** begin DATASET **

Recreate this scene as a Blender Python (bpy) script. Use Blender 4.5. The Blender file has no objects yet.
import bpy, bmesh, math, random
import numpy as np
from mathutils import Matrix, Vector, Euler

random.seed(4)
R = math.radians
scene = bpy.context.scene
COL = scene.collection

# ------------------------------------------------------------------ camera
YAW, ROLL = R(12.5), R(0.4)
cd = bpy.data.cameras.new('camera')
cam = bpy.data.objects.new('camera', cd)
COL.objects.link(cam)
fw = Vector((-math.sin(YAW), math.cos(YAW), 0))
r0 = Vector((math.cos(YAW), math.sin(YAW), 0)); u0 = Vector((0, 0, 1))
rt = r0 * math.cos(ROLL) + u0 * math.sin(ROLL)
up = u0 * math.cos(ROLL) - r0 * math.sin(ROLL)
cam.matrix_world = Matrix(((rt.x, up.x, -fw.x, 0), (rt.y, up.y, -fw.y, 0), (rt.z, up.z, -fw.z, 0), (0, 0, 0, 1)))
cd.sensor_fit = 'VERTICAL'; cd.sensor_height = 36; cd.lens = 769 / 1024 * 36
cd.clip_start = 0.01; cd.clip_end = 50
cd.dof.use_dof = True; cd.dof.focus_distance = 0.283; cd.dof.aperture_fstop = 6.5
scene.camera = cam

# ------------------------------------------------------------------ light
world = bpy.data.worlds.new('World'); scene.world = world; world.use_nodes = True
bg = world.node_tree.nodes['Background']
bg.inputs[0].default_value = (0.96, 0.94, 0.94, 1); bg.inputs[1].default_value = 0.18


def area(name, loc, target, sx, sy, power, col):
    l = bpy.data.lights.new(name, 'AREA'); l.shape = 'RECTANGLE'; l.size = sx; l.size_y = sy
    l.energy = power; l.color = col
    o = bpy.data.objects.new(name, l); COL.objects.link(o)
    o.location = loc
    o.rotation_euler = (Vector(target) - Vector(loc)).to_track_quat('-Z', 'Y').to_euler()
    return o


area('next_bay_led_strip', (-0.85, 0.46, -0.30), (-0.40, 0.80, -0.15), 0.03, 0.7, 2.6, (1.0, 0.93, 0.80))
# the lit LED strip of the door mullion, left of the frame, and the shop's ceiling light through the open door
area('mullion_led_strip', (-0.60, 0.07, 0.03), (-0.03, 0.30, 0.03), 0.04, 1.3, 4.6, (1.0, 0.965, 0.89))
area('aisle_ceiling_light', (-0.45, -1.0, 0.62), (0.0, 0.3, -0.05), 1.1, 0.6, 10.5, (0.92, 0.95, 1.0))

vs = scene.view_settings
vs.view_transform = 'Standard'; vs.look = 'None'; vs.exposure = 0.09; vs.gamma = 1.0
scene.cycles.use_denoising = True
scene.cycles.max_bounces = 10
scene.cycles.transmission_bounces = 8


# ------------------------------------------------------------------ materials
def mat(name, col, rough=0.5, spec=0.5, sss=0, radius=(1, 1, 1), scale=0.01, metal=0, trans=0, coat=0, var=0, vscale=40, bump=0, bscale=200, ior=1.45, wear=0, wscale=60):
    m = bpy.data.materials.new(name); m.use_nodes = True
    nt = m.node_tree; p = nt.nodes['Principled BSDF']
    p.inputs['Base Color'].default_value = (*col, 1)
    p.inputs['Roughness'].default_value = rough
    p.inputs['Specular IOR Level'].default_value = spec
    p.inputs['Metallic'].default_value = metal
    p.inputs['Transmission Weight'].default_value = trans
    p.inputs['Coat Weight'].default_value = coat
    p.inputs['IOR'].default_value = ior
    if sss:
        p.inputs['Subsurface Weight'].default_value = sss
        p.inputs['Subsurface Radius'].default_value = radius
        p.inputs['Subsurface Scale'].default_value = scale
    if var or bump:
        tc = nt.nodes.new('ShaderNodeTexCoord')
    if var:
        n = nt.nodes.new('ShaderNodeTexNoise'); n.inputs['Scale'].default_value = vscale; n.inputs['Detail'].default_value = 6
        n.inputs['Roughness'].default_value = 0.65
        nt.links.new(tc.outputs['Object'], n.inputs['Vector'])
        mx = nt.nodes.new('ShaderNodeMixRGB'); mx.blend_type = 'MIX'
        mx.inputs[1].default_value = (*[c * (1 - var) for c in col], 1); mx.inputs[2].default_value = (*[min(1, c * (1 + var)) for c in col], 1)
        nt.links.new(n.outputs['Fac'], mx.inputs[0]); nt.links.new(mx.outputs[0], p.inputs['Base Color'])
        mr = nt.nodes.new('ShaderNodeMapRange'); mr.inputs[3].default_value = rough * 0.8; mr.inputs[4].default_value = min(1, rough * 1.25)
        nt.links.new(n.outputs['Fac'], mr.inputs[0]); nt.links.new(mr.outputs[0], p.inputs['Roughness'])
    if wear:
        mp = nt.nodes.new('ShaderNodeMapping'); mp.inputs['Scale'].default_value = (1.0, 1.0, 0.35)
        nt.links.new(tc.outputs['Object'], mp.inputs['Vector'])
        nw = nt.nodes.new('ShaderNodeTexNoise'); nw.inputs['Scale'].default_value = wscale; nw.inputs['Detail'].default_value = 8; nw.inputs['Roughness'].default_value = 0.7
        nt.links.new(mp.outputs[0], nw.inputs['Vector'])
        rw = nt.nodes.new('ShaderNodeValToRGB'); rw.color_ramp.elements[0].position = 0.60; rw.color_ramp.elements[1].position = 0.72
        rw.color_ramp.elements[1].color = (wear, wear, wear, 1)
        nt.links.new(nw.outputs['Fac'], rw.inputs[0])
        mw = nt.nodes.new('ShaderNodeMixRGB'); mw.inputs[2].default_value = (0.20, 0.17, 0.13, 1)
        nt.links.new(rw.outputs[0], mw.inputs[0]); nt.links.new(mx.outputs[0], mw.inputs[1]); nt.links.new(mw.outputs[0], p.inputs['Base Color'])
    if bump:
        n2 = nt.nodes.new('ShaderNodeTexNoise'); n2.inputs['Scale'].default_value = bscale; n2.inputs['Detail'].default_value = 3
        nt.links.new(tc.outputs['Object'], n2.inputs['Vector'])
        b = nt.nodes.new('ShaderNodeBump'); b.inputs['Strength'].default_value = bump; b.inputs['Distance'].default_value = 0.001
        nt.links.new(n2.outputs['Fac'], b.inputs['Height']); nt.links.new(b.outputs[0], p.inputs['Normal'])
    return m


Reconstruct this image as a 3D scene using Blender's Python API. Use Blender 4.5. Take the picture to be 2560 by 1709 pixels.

** end DATASET **

Identify the lines above that contain the word "objects", then copy them.

» EXERCISE ANSWER:
Recreate this scene as a Blender Python (bpy) script. Use Blender 4.5. The Blender file has no objects yet.
cam = bpy.data.objects.new('camera', cd)
COL.objects.link(cam)
    o = bpy.data.objects.new(name, l); COL.objects.link(o)